Dealing with disappointments

How do I look at this growing massive mountain of seemingly improbable tasks, keep my head up, and bravely run at it straight on, with a kind of energy that surpasses all I have ever exerted on myself in my known memory? The monster laughs louder each day, and I cover my head in shame. It insists that I trudge on ahead towards the mountain... Knowing that I will eventually fall even deeper into its trap, and sink again into a sticky pool of consuming self-loathing and regret. I feel like I tried to hold the world in my arms, and it's punishing me for even trying.



I'll give you exhibit A:

With my prideful naiveté, I always thought that I am nearly unshakable, and strong enough to take up any physically enduring challenge that came my way... And this led me to join the cycling team, and this was partly because I always beat my brother in a cycling race. So, I set out to purchase a $300 bike from Amazon, in order that I begin this journey. You can surely see where this story is already headed. I didn’t want to recognize that it was the same old path of me trying to outsmart myself by sheer will. As I discovered, will can only take me so far. I remember a couple of years back reading the famous Robert Greene book- Mastery, and at one point he mentions the 10,000-hour rule. My mind refused to come to terms with this principle in my mind and I believed that I could will myself into the cycling team, overlooking all other commitments that I had, that took my time, forgetting that all the other cycling team members had put in hundreds if not thousands of hours into their cycling, but I had only put in a little over one or two hours a weekend! when I was a kid! So, when time came for practice runs, oh boy I pedaled. I pedaled on like a mindless hamster running endlessly around its wheel. And even as I watched the rest of the team break off from me, I pushed my body to catch up with them. But the more I pushed, the more they seemed to get farther and farther away, until they became itsy bitsy minute earthlings and faded into the horizon. I could still catch them on their way back, I told myself. However, I never saw them ever again! Not on their way back from the round trips nor on any other cycling runs. Because I just couldn't catch up with them while at the same time being the same person I was to other people, or even myself.
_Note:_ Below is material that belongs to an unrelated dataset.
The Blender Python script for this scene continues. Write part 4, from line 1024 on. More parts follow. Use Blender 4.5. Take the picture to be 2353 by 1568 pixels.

I clearly had priorities in my Life, and somehow, I thought I could fit cycling into my schedule, while at the same time having my priorities in the same exact place and order. Some of my priorities had to certainly shift for me to realize the task of joining the cycling team, and I was too stubborn to let that happen. I wanted to build a new house on top of the old one... Without moving and changing something, or taking down the old house.

I have never understood disappointment, never known how to deal with disappointment, I dread disappointment, and I am not always super excited to stare disappointment at its face. But each time I take way more weight than my muscle can lift, disappointment comes knocking, and when I open the door, it knocks me down hard. Thus far, disappointments have only shown me that I barely know my limits in some things that I take on, and while I try to take them on bravely, I can only do so much.

My hope in sharing this, is that we learn to need each other in doing what lies beyond where your arm can stretch to- that they will hold you and by the sheer fact of having people around you that can do the rest, you can do your part best.